**Records shown**
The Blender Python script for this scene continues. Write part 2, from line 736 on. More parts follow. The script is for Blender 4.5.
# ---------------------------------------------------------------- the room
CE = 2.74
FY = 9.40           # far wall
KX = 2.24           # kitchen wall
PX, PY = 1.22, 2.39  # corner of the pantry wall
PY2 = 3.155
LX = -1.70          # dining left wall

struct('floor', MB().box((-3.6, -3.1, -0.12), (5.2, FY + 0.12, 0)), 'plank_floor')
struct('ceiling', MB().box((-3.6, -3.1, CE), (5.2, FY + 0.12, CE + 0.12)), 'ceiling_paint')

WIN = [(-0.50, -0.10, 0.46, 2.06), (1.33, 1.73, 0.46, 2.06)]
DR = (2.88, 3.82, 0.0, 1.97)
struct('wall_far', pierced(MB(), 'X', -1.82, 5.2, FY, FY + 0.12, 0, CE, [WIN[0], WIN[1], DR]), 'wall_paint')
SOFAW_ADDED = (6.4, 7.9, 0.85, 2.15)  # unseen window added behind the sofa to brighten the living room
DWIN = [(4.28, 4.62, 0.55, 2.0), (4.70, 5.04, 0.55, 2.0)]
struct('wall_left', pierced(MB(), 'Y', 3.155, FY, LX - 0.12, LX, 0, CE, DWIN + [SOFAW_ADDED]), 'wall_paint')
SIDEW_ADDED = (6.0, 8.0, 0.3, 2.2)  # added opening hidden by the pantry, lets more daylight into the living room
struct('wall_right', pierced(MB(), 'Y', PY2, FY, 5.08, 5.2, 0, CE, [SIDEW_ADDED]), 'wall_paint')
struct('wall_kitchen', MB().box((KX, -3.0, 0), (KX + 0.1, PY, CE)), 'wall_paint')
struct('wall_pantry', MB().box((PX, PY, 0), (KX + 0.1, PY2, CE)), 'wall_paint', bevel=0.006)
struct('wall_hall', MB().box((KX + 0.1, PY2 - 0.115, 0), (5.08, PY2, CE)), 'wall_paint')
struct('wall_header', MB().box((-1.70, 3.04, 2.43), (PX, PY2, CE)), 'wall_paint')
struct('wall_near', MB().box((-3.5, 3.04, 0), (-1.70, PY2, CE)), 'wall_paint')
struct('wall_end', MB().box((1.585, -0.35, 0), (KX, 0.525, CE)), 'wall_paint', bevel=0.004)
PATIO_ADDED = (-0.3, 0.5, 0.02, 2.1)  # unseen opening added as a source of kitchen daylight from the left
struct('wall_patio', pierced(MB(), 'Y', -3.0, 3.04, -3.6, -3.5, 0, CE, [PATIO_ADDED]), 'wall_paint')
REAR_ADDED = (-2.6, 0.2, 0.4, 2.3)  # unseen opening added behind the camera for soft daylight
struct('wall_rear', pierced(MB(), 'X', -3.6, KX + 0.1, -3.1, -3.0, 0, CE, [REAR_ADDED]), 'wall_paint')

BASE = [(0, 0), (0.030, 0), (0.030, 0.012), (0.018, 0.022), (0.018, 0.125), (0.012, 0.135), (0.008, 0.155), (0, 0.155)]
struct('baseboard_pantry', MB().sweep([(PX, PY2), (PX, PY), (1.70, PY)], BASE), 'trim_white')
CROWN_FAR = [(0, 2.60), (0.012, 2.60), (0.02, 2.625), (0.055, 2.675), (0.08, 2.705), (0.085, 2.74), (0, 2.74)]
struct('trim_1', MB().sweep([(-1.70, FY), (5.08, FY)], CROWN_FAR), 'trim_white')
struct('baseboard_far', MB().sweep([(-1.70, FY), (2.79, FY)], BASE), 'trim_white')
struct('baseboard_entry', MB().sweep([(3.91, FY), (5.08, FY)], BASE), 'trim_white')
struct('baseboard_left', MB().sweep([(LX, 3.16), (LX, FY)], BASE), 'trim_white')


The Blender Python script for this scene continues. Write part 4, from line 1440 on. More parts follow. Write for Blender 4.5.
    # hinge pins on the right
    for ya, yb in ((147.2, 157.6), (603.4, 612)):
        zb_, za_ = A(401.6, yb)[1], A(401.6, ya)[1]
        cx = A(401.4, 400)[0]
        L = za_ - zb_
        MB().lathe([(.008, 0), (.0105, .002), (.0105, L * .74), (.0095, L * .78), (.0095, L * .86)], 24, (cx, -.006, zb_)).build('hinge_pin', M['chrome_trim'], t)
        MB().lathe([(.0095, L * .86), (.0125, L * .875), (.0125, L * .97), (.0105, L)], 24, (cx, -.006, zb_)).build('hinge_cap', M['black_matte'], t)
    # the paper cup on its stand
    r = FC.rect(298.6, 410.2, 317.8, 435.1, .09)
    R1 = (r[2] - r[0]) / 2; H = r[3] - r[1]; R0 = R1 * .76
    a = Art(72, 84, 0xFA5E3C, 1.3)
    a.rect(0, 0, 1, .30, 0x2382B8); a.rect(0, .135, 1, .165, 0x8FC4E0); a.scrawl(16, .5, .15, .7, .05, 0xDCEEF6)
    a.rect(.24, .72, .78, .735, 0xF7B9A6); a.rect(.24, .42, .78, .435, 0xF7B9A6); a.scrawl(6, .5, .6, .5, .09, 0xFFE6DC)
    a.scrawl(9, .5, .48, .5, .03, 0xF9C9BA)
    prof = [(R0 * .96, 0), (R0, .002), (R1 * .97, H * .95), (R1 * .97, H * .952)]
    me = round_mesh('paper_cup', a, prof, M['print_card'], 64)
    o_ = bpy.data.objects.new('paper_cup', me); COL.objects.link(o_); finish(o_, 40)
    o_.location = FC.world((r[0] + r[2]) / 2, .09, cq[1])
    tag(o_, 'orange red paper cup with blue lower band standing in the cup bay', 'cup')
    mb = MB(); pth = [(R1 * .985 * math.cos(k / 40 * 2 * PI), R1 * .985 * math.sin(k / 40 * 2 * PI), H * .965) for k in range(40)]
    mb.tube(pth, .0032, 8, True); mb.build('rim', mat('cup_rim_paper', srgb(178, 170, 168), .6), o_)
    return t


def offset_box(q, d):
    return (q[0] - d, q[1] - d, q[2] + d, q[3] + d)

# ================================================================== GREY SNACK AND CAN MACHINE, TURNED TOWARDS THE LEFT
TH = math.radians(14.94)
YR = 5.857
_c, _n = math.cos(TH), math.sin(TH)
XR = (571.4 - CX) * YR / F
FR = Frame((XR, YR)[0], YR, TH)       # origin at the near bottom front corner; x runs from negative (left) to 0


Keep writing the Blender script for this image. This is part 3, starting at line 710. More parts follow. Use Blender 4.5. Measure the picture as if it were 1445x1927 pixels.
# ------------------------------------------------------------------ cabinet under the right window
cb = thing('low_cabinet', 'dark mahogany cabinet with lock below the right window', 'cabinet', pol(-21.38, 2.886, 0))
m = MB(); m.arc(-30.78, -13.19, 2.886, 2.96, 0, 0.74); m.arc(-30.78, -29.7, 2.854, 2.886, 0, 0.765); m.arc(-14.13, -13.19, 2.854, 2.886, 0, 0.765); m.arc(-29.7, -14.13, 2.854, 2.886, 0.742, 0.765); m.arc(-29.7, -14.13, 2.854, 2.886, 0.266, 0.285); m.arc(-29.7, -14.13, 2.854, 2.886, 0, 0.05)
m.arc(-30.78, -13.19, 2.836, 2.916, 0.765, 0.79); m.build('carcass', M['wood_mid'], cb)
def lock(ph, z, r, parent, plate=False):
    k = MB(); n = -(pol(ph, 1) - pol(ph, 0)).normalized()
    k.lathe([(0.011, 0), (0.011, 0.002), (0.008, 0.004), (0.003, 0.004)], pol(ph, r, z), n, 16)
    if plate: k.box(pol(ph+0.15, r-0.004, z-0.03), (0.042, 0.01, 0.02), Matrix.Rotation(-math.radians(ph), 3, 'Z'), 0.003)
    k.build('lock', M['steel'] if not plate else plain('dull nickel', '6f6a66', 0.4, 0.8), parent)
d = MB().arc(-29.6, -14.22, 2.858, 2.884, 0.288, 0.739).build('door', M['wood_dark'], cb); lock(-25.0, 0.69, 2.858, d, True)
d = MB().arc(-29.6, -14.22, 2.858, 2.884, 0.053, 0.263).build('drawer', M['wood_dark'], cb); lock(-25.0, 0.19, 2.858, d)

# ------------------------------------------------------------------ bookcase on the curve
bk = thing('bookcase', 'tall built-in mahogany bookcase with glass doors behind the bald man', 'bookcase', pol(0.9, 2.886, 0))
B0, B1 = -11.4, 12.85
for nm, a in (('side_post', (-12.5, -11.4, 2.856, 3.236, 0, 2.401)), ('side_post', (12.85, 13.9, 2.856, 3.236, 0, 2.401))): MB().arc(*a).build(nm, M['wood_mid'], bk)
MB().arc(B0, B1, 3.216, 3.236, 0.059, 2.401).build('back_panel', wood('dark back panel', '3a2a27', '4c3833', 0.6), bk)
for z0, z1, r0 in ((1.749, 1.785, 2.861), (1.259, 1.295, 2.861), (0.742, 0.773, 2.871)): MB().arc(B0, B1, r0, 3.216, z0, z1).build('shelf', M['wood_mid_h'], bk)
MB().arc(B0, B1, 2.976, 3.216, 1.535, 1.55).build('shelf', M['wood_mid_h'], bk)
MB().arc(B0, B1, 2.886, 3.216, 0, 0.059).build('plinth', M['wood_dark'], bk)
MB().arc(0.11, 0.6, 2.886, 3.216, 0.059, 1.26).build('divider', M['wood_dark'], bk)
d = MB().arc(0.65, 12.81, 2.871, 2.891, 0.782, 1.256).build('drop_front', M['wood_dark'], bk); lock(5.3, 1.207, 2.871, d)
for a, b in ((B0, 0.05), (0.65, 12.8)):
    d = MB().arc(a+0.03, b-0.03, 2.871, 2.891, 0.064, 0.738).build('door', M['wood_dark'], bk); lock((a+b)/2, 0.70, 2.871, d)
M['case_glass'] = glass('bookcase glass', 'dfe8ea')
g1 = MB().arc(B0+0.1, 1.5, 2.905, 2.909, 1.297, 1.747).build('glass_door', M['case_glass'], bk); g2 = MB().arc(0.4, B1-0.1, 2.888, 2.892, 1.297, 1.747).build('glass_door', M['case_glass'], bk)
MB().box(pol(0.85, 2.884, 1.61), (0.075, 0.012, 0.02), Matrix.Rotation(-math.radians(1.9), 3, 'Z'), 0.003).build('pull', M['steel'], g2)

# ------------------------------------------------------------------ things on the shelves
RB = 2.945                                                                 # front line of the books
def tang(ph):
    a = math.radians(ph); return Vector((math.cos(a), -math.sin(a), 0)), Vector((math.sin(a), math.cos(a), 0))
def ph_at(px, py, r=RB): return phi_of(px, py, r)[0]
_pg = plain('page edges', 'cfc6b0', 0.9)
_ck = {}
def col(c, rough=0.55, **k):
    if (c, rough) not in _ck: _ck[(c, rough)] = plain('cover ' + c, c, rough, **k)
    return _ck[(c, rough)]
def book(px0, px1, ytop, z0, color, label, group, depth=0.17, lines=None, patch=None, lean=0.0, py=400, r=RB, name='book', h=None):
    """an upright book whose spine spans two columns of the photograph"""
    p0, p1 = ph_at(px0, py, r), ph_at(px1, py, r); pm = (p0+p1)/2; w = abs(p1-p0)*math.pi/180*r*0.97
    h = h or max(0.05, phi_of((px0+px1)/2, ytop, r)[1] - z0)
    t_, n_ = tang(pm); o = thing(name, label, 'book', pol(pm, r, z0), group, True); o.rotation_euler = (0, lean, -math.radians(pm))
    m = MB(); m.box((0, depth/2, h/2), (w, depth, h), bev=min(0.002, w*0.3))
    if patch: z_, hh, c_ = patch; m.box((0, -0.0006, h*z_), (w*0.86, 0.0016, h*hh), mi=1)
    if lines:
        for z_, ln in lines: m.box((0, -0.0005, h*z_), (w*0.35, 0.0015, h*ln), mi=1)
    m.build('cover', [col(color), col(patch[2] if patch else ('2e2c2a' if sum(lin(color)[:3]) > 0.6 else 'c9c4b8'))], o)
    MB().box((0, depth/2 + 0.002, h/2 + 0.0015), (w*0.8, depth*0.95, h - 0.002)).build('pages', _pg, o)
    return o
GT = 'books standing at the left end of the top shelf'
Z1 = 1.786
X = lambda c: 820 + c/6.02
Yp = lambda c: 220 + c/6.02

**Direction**
From the top of the listing above, restate each line word for word up to and including the line with "dining left wall"; add nothing else.

**In response**
The Blender Python script for this scene continues. Write part 2, from line 736 on. More parts follow. The script is for Blender 4.5.
# ---------------------------------------------------------------- the room
CE = 2.74
FY = 9.40           # far wall
KX = 2.24           # kitchen wall
PX, PY = 1.22, 2.39  # corner of the pantry wall
PY2 = 3.155
LX = -1.70          # dining left wall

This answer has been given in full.